The trio of EMAS concepts (a 3-door hatchback, 5-door hatchback and Country SUV-wannabe) were among Italdesign Giugiaro’s last independent designs before being bought out by Volkswagen. More crucial, however, is what lurks beneath the Italian designer sheetmetal: a series plug-in hybrid powertrain with Lotus’ 1.2 litre, 3 cylinder Range Extender engine with flex-fuel (methanol, ethanol and gasoline) capabilities. Yet another surprise lies beneath, as Auto Express‘ first drive of the 5-door Proton/Lotus EMAS concept reveals that “under the skin are the remnants of a Toyota iQ”!

The Lotus City Car Concept, then, is a clear descendant of the Proton EMAS family, albeit designed by Lotus’ current design guru Donato Coco, who earlier reached similar positions at Citroën and then at Ferrari.
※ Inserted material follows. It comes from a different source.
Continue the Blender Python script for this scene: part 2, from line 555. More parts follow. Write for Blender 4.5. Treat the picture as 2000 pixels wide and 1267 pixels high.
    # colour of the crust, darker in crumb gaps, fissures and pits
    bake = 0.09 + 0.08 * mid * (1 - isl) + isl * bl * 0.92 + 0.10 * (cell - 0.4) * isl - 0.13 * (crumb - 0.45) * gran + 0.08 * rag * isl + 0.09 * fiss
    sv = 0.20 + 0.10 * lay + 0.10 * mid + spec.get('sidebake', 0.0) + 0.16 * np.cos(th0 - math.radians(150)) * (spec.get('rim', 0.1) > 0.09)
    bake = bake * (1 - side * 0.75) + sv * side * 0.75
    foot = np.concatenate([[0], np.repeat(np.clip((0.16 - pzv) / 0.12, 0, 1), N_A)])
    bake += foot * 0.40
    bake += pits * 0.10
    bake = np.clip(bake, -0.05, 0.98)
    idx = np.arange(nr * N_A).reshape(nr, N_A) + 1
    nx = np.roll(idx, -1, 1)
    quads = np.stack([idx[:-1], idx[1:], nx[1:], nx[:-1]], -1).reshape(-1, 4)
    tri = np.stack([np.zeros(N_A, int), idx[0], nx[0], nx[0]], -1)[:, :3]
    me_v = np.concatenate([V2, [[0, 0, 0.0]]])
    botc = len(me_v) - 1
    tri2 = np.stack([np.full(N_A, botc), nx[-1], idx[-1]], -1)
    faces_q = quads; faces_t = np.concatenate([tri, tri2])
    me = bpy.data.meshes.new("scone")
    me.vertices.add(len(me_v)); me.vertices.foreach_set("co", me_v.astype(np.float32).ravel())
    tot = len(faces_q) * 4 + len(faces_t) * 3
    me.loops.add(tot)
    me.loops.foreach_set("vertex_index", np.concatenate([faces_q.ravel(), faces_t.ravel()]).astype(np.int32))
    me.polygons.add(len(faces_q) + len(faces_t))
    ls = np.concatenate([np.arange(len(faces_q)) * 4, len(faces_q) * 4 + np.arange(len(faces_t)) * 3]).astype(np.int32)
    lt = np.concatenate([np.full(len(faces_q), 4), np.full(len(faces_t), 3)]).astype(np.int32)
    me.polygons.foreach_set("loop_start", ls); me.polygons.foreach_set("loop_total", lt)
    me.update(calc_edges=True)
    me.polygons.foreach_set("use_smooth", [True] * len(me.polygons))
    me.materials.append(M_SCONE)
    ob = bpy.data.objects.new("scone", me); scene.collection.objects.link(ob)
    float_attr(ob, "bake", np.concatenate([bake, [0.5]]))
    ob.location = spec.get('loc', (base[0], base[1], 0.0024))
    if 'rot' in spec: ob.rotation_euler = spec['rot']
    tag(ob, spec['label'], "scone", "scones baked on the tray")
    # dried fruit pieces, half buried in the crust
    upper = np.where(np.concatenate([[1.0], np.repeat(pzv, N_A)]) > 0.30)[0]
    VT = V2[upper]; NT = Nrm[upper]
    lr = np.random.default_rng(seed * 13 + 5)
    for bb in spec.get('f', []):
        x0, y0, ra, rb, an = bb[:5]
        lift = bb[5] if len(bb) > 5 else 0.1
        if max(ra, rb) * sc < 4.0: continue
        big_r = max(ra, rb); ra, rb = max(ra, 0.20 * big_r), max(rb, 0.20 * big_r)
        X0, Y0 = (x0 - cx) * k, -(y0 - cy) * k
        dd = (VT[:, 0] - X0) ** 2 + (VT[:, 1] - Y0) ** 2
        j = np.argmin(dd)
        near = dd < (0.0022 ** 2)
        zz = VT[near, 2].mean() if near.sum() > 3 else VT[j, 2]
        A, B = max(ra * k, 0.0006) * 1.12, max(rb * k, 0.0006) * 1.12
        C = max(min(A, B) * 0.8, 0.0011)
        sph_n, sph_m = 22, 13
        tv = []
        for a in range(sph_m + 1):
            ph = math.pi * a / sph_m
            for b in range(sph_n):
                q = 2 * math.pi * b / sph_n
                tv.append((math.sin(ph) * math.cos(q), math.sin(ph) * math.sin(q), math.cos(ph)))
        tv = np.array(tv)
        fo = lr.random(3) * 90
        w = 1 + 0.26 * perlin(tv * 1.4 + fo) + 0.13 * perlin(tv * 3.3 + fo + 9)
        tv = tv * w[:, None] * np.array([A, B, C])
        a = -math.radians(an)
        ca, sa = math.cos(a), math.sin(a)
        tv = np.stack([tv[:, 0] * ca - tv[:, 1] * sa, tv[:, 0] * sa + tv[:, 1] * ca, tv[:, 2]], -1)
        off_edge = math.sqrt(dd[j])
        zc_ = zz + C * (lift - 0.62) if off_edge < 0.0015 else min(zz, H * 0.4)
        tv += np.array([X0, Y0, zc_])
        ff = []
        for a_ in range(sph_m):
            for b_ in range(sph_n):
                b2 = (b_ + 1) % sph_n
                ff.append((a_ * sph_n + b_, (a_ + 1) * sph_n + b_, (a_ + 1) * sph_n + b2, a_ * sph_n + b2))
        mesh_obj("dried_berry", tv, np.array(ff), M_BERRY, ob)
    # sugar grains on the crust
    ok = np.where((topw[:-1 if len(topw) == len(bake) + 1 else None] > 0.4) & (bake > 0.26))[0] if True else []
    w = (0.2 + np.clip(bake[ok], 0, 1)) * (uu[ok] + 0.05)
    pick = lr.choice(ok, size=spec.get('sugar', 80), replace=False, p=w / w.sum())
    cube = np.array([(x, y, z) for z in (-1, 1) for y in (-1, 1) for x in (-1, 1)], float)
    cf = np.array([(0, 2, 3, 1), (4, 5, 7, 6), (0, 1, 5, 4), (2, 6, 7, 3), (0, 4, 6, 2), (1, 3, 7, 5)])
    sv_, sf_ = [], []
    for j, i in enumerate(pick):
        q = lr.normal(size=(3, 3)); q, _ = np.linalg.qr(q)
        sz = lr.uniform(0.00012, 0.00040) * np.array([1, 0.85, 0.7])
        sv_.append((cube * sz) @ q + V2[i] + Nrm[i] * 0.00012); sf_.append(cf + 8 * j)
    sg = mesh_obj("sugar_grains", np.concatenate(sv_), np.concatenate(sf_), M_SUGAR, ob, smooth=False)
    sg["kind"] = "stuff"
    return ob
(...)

The apparent plan is for this A-segment vehicle to eventually reach production in Proton and Lotus variants, as well as an undisclosed third Asian badge (rumored to be – are you sitting down? – Detroit Electric, in a venture that has nothing to do with the Motor City and everything with China buying the rights to a brand that has been defunct for over 70 years!)

This author couldn’t help but ask a Lotus spokesman at this year’s New York Auto Show if it wasn’t oddly ironic that currently Toyota-powered Lotus was planning to compete so directly with the Toyota-derived Aston Martin Cygnet. “Well”, he replied, “who do you think did much of the engineering work for the VH architecture that underpins Aston Martin’s entire current lineup?”